Extend of the Natura 2000 site around Iles de Lerins

Agenda 21 is a global program adopted by 178 countries at the World Environment Summit in Rio de Janeiro in 1992. Its objective for the city of Cannes is to improve the quality of life, preserve the natural environment and promote sustainable development. The implementation of a new wastewater treatment plant in 2012 was one of the fruits of this program.

It should also be noted that the archipelago is part of the RAMOGE area (an international structure that pilots the maritime zones of the Provence-Alpes-Côte d'Azur, the Principality of Monaco and the Liguria Region) and the PELAGOS sanctuary (Agreement between Italy, Monaco and France for the protection of marine mammals.

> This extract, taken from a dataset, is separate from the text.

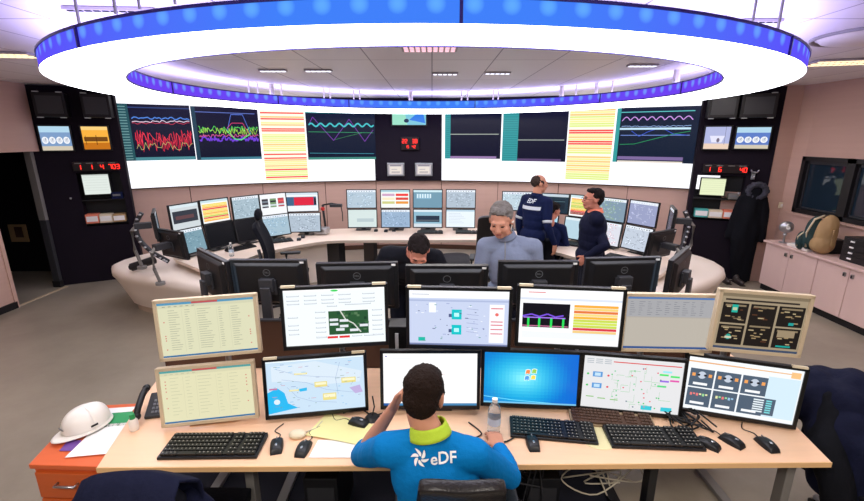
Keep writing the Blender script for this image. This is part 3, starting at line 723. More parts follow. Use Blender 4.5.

The elaboration of these programs required a long preparation, numerous studies and discussions. Many local actors participated, such as the Agency for Marine Protected Areas, the Water Agency, the ONF, the Regional Council, cities, local associations and research departments. It should be noted that if the fight against large-scale marine pollution is organized on a departmental scale (Polmar Sea plan), the cities of Cannes and Antibes have their own Infra Polmar plan and have their own equipment to treat potential pollution in the area.